Does the Pentagon Take China Seriously?

U.S. defense leaders have a problem: What they say doesn’t line up with what they do. The mismatch is apparent in the latest Pentagon budget, and a “say-do” gap undermines the trust of Congress and the American people.

Military leaders identify China as our No. 1 challenge, often calling Beijing “an increasingly capable strategic competitor,” as Joint Chiefs Chairman Gen. Mark Milley has warned, or a “pacing” threat. Yet the budget request reduces the ability of the Navy and the Air Force—the services that would have outsize roles in any conflict in the Western Pacific—to respond to threats in that region. Meanwhile, the budget promises undeveloped weapons that may take decades to enter the fleet, funded by a “divest to invest” strategy.

The Navy wants to retire 15 ships, including seven guided-missile cruisers and four littoral combat ships, while procuring only two surface combatant ships and two submarines. (Congress’ budget draft would buy another destroyer and limit the retirements.) Naval aviation procurement dropped 15.6% over 2021 even as the Navy speeds up F/A-18 retirements. The USS Ronald Reagan, based in Japan to counter a threat from China, is overseeing the Afghanistan withdrawal in the Middle East because no other aircraft carrier is available. Meanwhile, China is building warships at an astonishing rate.
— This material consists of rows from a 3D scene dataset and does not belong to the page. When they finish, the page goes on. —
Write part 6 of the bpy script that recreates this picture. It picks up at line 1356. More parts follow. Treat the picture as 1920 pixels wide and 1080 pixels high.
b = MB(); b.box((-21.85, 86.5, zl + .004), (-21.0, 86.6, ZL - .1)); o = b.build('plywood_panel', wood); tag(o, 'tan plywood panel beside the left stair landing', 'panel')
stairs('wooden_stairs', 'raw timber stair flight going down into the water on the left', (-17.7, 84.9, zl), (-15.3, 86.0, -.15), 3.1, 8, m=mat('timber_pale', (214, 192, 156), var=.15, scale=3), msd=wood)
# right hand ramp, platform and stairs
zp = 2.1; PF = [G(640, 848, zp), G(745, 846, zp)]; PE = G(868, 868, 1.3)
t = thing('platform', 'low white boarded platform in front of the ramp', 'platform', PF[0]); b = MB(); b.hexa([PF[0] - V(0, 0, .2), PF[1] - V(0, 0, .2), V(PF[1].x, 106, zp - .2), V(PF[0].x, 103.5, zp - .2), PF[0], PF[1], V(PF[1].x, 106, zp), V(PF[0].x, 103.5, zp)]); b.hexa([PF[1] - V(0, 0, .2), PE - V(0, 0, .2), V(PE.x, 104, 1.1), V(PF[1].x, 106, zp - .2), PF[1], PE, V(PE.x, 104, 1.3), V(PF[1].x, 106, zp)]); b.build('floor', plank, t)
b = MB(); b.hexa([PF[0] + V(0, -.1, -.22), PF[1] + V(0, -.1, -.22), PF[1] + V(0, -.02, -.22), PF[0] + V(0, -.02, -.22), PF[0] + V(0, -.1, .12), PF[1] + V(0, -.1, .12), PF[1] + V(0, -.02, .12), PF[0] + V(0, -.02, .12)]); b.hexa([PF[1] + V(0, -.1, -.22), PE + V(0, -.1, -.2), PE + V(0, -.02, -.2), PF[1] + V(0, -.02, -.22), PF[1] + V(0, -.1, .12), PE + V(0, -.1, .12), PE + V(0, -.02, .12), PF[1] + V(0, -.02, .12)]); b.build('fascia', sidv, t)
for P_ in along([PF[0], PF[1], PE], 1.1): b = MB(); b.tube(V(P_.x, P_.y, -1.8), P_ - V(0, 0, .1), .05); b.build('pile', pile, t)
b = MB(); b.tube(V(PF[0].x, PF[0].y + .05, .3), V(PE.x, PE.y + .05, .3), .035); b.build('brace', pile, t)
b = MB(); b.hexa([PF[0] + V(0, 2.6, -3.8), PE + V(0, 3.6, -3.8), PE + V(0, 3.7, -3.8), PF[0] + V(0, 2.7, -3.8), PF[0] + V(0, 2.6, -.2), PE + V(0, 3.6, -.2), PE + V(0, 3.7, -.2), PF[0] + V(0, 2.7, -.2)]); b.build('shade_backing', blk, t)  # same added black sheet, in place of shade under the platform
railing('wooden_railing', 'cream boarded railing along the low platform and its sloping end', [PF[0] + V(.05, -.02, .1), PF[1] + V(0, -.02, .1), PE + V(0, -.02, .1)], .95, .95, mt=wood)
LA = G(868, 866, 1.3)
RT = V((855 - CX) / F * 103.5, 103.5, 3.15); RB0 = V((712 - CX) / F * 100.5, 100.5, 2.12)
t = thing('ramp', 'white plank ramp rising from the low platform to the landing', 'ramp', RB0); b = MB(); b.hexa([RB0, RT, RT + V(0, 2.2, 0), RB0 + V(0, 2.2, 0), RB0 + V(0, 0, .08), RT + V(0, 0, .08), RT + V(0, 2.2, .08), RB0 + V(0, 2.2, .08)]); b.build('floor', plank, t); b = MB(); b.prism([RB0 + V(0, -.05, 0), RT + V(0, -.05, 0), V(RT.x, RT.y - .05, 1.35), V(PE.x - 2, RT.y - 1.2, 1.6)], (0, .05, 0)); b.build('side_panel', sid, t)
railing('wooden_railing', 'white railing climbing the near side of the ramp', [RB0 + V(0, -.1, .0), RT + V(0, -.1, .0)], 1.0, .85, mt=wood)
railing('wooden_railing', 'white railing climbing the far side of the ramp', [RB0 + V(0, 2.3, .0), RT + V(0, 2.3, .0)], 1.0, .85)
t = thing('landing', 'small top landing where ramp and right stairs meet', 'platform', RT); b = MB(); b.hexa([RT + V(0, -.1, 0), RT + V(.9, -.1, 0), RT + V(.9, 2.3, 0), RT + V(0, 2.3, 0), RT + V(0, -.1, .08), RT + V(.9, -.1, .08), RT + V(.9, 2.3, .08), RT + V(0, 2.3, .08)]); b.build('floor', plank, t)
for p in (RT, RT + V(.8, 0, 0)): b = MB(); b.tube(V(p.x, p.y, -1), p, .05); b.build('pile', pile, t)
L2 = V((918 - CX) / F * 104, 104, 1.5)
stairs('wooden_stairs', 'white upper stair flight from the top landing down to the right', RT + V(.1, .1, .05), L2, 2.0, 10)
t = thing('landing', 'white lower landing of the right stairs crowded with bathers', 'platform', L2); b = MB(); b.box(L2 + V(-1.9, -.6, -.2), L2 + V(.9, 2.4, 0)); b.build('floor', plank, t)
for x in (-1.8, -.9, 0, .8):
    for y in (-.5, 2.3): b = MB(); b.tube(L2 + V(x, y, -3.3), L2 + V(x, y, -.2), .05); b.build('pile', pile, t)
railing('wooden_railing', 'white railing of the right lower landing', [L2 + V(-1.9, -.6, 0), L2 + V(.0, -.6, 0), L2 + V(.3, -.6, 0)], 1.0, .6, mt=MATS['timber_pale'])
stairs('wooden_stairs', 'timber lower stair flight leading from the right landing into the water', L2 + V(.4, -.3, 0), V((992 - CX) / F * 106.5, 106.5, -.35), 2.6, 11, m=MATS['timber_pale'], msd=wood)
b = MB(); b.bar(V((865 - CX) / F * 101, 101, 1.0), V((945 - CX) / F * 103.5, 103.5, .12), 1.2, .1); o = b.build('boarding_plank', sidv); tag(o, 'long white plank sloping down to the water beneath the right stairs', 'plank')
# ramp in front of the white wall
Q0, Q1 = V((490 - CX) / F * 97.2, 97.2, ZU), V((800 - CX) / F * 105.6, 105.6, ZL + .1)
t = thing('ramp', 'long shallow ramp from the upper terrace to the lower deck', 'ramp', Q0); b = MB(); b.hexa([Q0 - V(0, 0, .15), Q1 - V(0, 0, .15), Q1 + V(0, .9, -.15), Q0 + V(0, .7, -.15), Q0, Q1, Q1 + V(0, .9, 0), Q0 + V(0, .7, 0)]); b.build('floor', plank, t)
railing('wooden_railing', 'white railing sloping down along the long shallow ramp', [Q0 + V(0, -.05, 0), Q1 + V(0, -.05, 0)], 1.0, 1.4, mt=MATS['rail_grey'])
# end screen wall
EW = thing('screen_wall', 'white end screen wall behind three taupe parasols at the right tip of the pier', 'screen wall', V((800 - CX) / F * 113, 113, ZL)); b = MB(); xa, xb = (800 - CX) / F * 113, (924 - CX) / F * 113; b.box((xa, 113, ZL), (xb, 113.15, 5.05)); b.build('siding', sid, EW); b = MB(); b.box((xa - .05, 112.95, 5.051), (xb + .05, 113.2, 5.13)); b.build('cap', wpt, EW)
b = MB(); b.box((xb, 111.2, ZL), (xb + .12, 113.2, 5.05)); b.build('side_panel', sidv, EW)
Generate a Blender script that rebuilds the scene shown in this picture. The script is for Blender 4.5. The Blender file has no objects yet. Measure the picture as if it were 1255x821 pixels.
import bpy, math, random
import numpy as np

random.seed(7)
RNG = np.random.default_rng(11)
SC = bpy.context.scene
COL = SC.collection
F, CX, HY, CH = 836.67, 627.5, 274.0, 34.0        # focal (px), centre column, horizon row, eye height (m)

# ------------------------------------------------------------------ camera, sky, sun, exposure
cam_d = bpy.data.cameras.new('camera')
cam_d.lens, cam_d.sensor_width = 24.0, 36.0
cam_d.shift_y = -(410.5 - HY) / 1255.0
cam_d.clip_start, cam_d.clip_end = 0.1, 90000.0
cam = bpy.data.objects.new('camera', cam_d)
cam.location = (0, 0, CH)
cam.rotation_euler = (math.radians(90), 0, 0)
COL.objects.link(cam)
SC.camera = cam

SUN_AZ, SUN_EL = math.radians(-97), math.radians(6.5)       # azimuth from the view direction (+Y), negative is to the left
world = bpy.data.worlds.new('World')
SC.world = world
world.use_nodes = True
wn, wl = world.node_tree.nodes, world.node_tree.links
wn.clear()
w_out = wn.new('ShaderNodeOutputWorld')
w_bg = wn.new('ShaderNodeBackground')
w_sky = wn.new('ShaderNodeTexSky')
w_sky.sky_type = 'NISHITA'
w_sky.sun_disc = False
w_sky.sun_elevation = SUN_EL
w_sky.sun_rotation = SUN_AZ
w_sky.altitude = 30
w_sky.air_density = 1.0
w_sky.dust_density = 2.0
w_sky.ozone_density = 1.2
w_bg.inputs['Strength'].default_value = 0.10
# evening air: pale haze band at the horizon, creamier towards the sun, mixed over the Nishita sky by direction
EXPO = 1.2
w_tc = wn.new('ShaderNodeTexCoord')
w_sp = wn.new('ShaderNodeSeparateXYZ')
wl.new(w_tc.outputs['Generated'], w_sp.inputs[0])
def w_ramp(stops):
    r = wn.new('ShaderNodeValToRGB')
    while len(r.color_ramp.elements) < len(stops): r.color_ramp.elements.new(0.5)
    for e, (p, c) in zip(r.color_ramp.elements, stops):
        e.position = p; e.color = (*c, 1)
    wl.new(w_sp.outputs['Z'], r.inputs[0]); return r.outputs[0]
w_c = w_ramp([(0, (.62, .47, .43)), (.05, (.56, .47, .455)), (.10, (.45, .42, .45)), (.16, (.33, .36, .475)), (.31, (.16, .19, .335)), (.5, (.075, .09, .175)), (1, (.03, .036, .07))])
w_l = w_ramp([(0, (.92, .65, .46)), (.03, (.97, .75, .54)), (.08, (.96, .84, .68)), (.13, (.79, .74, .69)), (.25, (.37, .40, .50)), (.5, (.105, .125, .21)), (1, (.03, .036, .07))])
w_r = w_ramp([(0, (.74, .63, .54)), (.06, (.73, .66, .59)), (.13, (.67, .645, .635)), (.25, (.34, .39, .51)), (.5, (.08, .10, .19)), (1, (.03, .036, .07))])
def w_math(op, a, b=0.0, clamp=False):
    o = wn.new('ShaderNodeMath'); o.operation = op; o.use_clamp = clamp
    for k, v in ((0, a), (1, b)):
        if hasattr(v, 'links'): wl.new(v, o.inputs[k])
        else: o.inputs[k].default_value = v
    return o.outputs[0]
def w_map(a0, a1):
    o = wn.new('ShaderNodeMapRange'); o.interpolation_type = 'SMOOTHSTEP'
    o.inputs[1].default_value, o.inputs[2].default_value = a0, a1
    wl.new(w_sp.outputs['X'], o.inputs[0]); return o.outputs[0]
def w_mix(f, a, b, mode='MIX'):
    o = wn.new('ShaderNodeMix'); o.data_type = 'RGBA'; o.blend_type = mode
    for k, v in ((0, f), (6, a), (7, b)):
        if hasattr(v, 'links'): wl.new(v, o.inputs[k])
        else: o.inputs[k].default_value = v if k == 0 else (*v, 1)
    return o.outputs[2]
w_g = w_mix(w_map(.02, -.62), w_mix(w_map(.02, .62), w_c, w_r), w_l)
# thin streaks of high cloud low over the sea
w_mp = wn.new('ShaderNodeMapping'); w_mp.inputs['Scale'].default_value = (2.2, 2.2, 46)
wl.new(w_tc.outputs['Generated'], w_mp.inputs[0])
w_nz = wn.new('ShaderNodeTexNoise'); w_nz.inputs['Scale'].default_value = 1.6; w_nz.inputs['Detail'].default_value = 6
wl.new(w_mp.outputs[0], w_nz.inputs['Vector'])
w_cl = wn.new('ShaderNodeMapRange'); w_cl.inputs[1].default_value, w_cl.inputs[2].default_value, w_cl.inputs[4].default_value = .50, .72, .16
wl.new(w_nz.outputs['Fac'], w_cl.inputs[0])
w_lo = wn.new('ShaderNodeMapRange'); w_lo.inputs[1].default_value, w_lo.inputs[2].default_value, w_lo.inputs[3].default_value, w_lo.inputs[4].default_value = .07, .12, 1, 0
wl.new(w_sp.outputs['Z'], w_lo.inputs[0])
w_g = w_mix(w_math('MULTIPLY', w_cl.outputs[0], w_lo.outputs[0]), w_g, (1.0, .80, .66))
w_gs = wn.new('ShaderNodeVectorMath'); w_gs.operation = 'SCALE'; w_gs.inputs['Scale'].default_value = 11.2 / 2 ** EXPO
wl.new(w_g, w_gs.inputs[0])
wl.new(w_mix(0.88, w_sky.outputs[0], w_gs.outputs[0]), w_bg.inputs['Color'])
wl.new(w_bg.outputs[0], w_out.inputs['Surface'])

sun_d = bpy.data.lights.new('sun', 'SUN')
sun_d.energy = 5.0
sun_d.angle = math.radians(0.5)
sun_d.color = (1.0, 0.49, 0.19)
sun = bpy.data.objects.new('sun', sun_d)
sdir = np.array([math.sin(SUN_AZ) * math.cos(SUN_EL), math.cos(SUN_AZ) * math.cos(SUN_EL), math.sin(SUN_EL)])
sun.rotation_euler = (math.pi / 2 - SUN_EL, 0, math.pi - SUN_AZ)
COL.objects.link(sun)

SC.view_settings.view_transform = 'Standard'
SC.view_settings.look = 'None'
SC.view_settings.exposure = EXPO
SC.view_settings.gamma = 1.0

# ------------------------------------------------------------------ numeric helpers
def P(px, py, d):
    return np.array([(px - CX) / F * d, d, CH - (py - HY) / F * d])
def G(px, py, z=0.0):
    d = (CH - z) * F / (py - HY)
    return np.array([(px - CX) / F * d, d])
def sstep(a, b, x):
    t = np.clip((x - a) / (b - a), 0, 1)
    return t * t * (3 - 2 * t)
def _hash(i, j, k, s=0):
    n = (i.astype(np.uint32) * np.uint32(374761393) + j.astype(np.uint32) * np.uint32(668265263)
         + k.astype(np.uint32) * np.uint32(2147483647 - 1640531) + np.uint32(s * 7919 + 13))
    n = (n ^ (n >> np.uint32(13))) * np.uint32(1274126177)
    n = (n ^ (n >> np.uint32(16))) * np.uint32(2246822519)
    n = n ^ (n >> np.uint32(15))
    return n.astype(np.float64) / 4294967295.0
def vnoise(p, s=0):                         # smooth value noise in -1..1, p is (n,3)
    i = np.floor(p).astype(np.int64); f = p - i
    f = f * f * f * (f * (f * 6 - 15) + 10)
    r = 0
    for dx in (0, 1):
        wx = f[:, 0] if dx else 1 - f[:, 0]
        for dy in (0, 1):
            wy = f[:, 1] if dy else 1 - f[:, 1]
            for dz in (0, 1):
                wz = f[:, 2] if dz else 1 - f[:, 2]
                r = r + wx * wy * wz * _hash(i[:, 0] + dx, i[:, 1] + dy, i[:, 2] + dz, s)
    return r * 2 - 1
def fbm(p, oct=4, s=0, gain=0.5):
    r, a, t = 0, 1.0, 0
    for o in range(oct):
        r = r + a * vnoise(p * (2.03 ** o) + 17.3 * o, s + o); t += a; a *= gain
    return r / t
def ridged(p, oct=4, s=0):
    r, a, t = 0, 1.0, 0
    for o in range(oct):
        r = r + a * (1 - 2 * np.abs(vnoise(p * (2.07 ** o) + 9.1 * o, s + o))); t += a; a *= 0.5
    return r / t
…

In 2010 the U.S. Navy had 68 more ships than the Chinese navy. Today, it has 63 fewer, a swing of 131 ships in 10 years.

The Air Force is also following the Pentagon’s “divest to invest” lead. Combat aircraft procurement is down 22% from 2021. The force wants to retire 137 aircraft, more than double the number it plans to buy. After the retirement of 17 B-1s last year, the Air Force’s bomber inventory is at a level top officers have called the bare minimum. Ammunition procurement is down more than 40%. China in recent years has focused on procuring advanced aircraft and has the world’s third-largest air force. In addition, China has an extensive ground-based conventional missile force, including the DF-26, known as the “carrier killer” which is capable of striking Guam.

The defense budget tells the American people and allies that although we say China is a threat, we are not taking action to respond. Take Gen. Milley’s June 17 assessment of the threat that China will invade Taiwan: “I think the probability is probably low, in the immediate, near-term future.”